Q. When is the best time to ride the lanes of Cheshire?

A: On a summer Saturday or Sunday morning, at about 6am, when the day is shaping up to be gloriously hot, and the early morning rays of sun are gently caressing your back; when the lapwings and sparrows are ducking and diving in front of you, and nature - rabbits, squirrels, voles and pheasants - disappears off the road as you ride down it, like a stage curtain revealing the actors in the first scene.

Sadly, yesterday morning had few of those things going for it - but it wasn't a bad second best time to ride around Cheshire; early on a bank holiday before the masses have hit the roads, with the sun in a cloudless sky, and at higher altitudes at least, banks of cleared snowdrifts at the side of the road making it feel like you were riding Alpe d'Huez early in the season. It was a short ride (35 miles), just as this will be a short post - I'm stuck on 111 blog entries, an unlucky number for the English as I've tweeted about in the past, and I don't fancy being on Nelson when tomorrow I'm riding the delayed Chirk 200 Audax (delayed from last weekend that is, thanks to the snow and ice that would have made last Sunday dangerous and unpleasant).

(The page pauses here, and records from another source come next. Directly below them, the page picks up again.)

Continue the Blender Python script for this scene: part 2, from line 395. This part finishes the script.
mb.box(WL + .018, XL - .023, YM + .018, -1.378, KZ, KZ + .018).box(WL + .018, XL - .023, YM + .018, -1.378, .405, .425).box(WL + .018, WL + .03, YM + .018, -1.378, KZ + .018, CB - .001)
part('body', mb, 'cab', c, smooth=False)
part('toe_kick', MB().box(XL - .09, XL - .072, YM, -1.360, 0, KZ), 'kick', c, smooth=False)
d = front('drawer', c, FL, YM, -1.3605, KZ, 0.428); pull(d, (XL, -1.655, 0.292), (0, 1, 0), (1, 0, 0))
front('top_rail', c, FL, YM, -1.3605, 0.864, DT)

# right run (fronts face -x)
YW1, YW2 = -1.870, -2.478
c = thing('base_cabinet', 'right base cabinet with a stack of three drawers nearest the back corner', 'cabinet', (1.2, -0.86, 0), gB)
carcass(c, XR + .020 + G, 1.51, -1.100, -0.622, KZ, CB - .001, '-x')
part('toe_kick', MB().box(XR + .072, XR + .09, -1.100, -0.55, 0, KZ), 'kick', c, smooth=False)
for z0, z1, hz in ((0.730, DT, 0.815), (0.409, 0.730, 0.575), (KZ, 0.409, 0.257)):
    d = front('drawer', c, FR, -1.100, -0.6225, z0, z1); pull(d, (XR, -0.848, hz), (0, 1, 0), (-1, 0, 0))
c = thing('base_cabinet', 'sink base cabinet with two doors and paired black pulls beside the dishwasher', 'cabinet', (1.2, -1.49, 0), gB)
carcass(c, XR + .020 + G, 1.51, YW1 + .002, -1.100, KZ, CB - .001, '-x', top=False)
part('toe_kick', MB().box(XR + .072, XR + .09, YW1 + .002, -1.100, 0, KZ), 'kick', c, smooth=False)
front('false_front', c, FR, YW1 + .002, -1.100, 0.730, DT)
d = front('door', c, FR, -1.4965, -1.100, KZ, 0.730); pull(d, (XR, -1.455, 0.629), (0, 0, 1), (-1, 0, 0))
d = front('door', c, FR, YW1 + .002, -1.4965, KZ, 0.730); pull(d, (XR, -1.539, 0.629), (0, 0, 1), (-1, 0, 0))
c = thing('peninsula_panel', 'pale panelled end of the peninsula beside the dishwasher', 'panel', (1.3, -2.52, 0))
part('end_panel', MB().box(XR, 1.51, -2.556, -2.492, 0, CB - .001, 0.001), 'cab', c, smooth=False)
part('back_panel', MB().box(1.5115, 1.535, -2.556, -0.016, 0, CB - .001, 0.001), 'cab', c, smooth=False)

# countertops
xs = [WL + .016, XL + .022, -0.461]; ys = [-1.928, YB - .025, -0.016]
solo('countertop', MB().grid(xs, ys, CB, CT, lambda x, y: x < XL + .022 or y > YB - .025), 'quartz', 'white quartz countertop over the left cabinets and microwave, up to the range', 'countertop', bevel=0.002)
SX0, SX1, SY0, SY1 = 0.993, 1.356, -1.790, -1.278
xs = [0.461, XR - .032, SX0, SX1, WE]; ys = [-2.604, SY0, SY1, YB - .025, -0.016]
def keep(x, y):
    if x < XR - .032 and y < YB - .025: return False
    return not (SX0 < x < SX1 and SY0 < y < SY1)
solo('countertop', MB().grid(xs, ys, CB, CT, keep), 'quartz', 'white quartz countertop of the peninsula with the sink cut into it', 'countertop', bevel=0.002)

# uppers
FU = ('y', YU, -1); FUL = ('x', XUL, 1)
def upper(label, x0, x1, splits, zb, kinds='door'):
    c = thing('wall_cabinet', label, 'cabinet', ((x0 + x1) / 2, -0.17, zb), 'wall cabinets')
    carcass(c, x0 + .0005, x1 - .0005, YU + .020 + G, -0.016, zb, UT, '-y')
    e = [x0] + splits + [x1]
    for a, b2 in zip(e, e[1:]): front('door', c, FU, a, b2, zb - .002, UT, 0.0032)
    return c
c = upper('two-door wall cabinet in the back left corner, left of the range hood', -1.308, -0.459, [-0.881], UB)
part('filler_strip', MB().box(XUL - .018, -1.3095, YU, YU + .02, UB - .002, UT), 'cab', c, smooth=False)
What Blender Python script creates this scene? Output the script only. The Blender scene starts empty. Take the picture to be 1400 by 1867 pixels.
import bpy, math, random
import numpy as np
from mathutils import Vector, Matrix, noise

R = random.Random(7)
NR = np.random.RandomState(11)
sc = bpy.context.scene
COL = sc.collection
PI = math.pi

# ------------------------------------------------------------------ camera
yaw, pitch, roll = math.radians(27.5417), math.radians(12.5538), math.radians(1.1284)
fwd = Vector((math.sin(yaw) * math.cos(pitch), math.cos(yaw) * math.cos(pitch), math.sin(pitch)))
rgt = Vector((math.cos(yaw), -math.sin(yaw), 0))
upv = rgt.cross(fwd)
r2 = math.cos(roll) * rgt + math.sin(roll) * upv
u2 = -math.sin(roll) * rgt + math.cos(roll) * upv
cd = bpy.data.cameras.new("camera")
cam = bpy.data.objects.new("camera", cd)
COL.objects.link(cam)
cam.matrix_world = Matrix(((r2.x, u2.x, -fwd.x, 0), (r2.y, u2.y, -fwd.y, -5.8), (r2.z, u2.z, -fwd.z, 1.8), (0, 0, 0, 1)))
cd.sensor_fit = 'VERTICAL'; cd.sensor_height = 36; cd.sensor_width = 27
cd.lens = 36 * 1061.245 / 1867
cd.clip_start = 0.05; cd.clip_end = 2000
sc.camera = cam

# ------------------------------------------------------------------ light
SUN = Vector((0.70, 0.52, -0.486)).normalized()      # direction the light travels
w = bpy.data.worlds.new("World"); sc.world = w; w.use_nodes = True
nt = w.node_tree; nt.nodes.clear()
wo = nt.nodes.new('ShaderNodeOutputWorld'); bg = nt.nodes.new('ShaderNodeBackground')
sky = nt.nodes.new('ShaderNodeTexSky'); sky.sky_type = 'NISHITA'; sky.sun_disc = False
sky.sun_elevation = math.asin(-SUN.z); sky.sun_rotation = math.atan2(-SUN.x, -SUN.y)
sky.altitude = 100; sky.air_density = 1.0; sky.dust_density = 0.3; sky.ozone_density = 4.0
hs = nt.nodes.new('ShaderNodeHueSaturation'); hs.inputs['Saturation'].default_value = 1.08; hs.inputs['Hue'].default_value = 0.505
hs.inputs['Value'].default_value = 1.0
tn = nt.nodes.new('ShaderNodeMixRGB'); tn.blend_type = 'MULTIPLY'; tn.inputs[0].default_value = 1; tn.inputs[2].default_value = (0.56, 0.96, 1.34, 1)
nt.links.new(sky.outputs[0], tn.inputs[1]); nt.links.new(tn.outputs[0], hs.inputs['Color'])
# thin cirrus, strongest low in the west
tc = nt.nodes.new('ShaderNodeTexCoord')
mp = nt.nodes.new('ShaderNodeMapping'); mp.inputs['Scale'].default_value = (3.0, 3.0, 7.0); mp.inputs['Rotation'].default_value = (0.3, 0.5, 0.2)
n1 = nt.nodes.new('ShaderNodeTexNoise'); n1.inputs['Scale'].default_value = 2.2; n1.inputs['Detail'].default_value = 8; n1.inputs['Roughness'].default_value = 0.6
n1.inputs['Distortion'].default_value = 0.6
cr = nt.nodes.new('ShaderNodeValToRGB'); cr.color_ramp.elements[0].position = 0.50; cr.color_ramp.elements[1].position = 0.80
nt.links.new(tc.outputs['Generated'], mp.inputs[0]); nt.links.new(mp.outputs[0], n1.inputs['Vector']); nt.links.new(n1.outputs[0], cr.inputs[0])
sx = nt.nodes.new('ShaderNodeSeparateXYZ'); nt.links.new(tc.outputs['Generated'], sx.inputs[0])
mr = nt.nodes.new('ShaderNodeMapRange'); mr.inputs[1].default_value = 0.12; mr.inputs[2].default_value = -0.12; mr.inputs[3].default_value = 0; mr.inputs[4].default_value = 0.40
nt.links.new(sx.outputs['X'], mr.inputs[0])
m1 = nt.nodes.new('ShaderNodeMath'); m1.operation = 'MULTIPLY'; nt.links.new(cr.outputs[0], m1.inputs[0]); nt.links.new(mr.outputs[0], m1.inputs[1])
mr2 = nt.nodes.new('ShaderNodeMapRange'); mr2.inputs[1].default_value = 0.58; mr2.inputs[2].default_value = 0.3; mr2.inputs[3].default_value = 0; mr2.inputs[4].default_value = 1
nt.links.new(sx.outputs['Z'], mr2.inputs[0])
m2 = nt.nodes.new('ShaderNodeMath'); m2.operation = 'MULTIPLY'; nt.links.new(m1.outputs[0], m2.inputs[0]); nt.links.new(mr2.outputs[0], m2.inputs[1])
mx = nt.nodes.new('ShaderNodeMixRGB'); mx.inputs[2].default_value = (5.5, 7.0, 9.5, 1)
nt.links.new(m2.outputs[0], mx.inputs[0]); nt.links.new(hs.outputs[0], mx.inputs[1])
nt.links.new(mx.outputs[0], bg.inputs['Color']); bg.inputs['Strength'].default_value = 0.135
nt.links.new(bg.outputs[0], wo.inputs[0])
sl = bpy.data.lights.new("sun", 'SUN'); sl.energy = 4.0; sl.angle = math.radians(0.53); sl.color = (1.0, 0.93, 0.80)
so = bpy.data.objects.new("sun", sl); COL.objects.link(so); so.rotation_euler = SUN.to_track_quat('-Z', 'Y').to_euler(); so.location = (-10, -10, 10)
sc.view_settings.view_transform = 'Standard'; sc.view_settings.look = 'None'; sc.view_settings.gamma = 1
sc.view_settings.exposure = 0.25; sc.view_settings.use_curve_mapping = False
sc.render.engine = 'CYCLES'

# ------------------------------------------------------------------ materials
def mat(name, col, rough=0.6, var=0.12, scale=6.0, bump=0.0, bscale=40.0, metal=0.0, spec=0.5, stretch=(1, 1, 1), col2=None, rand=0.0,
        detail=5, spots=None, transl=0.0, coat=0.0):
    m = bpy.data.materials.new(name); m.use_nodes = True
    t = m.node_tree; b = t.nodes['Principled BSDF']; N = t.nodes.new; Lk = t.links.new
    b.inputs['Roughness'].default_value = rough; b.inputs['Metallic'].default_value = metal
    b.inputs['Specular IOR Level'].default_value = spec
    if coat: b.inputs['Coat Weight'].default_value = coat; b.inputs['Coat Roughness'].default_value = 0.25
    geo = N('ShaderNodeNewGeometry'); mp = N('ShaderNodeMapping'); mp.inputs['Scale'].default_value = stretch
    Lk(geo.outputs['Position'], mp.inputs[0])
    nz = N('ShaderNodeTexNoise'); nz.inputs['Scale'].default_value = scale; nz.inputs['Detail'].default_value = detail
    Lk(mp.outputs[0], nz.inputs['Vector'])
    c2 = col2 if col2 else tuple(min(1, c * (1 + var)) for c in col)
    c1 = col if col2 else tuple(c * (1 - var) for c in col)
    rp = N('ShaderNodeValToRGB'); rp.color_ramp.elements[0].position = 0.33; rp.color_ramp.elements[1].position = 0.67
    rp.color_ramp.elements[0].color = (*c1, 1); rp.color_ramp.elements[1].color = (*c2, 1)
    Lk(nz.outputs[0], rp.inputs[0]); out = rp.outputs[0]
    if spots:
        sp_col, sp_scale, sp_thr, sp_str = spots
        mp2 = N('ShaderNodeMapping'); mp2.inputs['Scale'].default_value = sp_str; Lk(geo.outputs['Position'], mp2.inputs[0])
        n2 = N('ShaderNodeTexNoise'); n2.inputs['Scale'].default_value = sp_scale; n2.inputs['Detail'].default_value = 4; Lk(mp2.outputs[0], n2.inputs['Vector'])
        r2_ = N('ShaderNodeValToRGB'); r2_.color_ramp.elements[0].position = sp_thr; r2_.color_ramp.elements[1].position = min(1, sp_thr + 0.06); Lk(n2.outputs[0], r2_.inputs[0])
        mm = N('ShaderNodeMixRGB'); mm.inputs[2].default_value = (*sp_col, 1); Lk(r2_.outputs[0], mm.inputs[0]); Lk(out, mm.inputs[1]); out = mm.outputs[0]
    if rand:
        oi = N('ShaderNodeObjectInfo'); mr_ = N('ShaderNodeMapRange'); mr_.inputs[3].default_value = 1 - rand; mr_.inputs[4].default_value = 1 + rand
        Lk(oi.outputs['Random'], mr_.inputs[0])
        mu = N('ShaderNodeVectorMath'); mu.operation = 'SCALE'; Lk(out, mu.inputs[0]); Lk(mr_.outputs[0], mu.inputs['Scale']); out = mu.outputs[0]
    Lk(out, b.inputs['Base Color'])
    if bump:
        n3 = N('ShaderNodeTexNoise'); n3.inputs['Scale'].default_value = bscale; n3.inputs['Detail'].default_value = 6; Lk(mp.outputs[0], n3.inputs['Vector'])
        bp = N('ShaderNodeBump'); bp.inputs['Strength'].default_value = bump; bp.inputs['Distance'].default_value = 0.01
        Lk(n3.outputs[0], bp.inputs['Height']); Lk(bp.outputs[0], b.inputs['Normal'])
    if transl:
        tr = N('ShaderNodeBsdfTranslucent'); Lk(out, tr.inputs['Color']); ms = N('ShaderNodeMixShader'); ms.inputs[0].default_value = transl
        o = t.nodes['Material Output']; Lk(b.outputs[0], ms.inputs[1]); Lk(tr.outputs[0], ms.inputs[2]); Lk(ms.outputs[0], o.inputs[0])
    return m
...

It's actually 207km from Poynton in Cheshire to Chirk in north Wales and back again. With the clocks changing tonight, it's going to feel like a cold and early start, but the forecast looks as good as you could reasonably hope for after the recent horrors. The Carradice saddlebag (suitcase) is fitted so that I can carry a change of gloves and a selection of hot cross buns, and I'm flirting with the racy new idea of isotonic sports drink coming in a dilutable gel rather than as a powder. Curry for the third night in a row tonight, and I'll be well-stoked for tomorrow.

As it's another bank holiday on Monday, may get round to recounting anything interesting that happens tomorrow. In the meantime, off to butter my buns.